To prevent such a facility from being built in Rhode Island, some senators have introduced another bill, S-2796, to expand the state’s existing definition of incineration to include thermal degradation and processes that turn garbage into a gas and residue.

O’Connell said the corporation opposes this bill and wants regulators to determine the environmental viability of the plants.

Clean Water Action and local groups such as the Rhode Island chapter of the Sierra Club and Environmental Rhode Island favor reduced consumption, recycling and reuse of many commonly thrown-away items over incineration, exportation and expansion.

“We still think that trash energy is not a viable option right now,” said Sheila Dormody, the executive director of the Rhode Island affiliate of Clean Water Action.

ONE DAY this winter, a black three-seat couch, some clothing, old toys, tires, plastic bags full of Styrofoam and a basketball are visible among the detritus dropped atop the muddy patch of the daily dump site in Phase 5.

Vibrations of bulldozers and garbage trucks travel through the spongy ground amid the nonstop advance and retreat of the hulking vehicles as they dump, spread and compact the daily deposit to the ever-expanding base of the mountain of trash.

When not scattered by firecrackers, seagulls flock overhead. They circle waiting to snatch a meal from the avalanche of plastic kitchen garbage bags, which although biodegradable, can take decades to decompose buried in the landfill without air, water and sunlight — the three elements that accelerate the decay of refuse.
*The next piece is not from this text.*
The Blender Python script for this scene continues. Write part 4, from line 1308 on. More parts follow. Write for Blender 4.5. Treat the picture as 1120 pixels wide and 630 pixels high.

Newspapers from 10 years ago are still readable when dug up, says Card, the landfill’s manager. Like his colleague Kite, Card stresses the need to save as much as possible from the rubbish can, even if its origins are natural.

Against one of the fences that corral windblown plastic bags is propped a 5-foot-tall white plastic clown head wearing a sadly comical frown as he surveys the scene below.

“We’re consumers,” Card says, surrounded by several thousand tons of new garbage waiting to be buried in the mountain — part of a single day’s waste.